En forma de inciso, es indispensable evocar siquiera el caso de los indios, al fin y al cabo el substrato de buena parte de la actual población hispanoamericana. A pesar de la insistencia de encumbrados personajes, el indio quedó definitivamente al margen de la jurisdicción inquisitorial. Así las cosas, después de setenta años largos de evangelización, se descubría, en 1609, que los indios del arzobispado de Lima estaban «tan infieles e idólatras como cuando se conquistaron». Para resolver este problema se inició la Visita de las idolatrías. que podría definirse como una Inquisición adaptada a los indios, y se limitó a ciertos sectores del virreinato peruano. Aunque en ocasiones aplicó penas severas (reclusión perpetua), casi nunca condenó a muerte y sus autos de fe tan sólo consumían los objetos del culto idolátrico. Las campañas de «extirpación» repitiéronse con intensidad hasta 1610; más tarde, se prosiguieron en forma más bien rutinaria. Por supuesto, el Santo Oficio miraba con muy malos ojos semejante competencia, máxime cuando los jesuitas tomaban parte activa en tales visitas.

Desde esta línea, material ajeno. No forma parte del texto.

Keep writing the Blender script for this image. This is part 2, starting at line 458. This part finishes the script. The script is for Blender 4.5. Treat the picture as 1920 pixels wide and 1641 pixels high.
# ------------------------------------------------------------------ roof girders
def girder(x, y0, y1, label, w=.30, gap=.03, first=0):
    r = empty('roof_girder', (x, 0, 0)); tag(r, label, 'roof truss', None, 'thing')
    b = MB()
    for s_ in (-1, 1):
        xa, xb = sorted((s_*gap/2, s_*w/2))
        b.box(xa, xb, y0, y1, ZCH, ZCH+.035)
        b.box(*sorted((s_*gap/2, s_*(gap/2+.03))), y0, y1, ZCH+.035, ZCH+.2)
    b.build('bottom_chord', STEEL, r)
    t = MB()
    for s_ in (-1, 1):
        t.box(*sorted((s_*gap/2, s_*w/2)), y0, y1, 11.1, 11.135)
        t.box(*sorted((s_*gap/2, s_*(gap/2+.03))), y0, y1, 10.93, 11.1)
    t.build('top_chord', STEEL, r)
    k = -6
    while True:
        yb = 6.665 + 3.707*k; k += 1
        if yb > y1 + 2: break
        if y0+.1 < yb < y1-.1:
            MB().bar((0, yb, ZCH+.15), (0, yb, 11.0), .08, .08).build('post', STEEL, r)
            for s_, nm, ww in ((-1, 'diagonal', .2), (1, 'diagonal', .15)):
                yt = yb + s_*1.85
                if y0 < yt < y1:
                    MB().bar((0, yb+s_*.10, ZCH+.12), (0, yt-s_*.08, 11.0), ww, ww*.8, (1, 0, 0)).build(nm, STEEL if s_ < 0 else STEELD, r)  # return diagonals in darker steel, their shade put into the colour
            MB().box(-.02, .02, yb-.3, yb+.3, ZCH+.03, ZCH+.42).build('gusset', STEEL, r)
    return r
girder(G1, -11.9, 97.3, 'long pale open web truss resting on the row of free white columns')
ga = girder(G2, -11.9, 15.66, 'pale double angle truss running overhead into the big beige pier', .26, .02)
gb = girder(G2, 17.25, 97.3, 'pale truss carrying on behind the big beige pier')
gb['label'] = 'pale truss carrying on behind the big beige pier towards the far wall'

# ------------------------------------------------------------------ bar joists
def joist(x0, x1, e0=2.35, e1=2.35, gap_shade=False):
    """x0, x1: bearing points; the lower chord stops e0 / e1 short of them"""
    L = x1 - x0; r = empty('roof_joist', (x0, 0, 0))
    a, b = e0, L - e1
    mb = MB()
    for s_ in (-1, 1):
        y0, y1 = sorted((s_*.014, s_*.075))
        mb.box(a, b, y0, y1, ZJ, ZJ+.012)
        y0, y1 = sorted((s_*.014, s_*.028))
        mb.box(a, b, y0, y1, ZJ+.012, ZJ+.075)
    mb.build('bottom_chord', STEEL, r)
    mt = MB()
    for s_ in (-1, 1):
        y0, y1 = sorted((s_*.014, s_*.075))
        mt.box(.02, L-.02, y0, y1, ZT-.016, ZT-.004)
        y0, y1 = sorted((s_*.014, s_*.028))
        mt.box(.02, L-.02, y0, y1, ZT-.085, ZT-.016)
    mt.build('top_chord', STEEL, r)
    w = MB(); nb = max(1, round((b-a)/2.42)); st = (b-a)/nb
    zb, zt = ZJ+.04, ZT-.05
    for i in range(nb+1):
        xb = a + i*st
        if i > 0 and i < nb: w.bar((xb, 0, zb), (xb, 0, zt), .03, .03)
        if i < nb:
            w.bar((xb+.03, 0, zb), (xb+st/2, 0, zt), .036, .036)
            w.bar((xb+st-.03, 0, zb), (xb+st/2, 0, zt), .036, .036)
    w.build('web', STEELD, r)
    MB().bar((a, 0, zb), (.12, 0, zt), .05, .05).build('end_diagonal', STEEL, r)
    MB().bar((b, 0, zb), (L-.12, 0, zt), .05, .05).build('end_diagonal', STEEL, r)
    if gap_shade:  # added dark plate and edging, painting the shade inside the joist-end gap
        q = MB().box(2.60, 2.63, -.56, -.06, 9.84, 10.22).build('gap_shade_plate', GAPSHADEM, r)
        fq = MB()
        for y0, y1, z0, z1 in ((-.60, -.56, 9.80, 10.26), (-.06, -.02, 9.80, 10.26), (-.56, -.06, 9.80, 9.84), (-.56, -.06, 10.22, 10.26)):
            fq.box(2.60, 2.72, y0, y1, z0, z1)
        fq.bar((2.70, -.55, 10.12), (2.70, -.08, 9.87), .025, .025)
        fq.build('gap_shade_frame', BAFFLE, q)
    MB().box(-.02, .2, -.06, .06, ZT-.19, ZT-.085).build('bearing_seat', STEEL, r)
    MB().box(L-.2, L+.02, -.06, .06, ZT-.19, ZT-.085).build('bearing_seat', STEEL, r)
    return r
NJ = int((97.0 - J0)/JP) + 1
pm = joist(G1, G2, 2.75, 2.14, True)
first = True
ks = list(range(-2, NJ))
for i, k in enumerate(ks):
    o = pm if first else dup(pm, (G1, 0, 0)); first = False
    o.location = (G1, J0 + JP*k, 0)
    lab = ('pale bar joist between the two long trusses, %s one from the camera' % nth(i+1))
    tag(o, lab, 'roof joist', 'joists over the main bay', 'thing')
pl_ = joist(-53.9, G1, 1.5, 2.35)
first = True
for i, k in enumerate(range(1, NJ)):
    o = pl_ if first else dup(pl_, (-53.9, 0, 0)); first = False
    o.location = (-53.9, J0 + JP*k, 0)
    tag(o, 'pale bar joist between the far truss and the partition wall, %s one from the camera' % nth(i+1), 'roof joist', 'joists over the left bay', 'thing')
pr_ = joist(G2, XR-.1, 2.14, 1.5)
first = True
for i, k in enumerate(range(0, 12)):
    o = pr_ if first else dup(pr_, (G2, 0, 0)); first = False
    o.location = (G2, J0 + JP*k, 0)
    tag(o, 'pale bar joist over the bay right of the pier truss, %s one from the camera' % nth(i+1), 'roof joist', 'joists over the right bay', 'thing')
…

Volviendo a la Inquisición, con el correr de los años, quizás porque el peligro de herejía había prácticamente desaparecido y también por la evolución de las mentalidades, escasean las condenas graves, concretamente las «relajaciones».
Pero he aquí que en América, lo mismo que en España, surgía un nuevo peligro: el de las ideas nuevas, de la Ilustración. Conforme avanzaba el siglo XVIII, el Santo Oficio americano se vio precisado a prestar cada vez más atención a ciertas ideas de los filósofos, a los libros que las vehiculaban y a aquellas personas que podían sustentarlas en forma peligrosa para el Altar y para el Trono. La vigilancia de los escritos sospechosos -que desde el principio pertenecía a la jurisdicción inquisitorial- cobró especial importancia con el desarrollo de las comunicaciones, el abaratamiento y la consiguiente difusión del texto impreso. Muchos hombres impregnados de ideas enciclopedistas condenadas por la Iglesia abogaban al mismo tiempo por mayores libertades económicas o políticas en los territorios del Nuevo Mundo. Así es como, en más de una ocasión, la Inquisición sirvió al poder civil en su lucha contra los adversarios del absolutismo y los precursores de la autonomía o de la independencia. Ahí está pues, el rasgo distintivo de la Inquisición americana en su postura respecto de la Ilustración. Menudearon los hombres condenados por proposiciones, «algunas contra la religión y muchas más contra el Estado». Seguía vigente el viejo refrán: «Con el Rey y la Inquisición, chitón». Ya en el siglo XIX, insurgentes como el cura Hidalgo fueron acusados por el Santo Oficio, y Morelos, su discípulo y amigo, se vio envuelto en un proceso inquisitorial, antes de rendir cuentas a la justicia civil.
Por estas tierras hispanoamericanas, la Inquisición quedó generalmente abolida en 1813, cuando se conoció el decreto de las Cortes de Cádiz, de enero del mismo año. Algunas zonas tomaron la delantera: en 1811, un motín popular expulsó momentáneamente los inquisidores de Cartagena de Indias. A fines del mismo año, Paraguay estuvo entre los primeros que se libraron de la institución. En cambio, en el Perú, se necesitaron dos virreyes (Abascal y Pezuela) para acabar con ella: en 1813 y, después del restablecimiento, en 1820. Algo parecido pasó en México. Así desaparecía la Inquisición en el continente americano, pero no siempre con ella la intolerancia religiosa.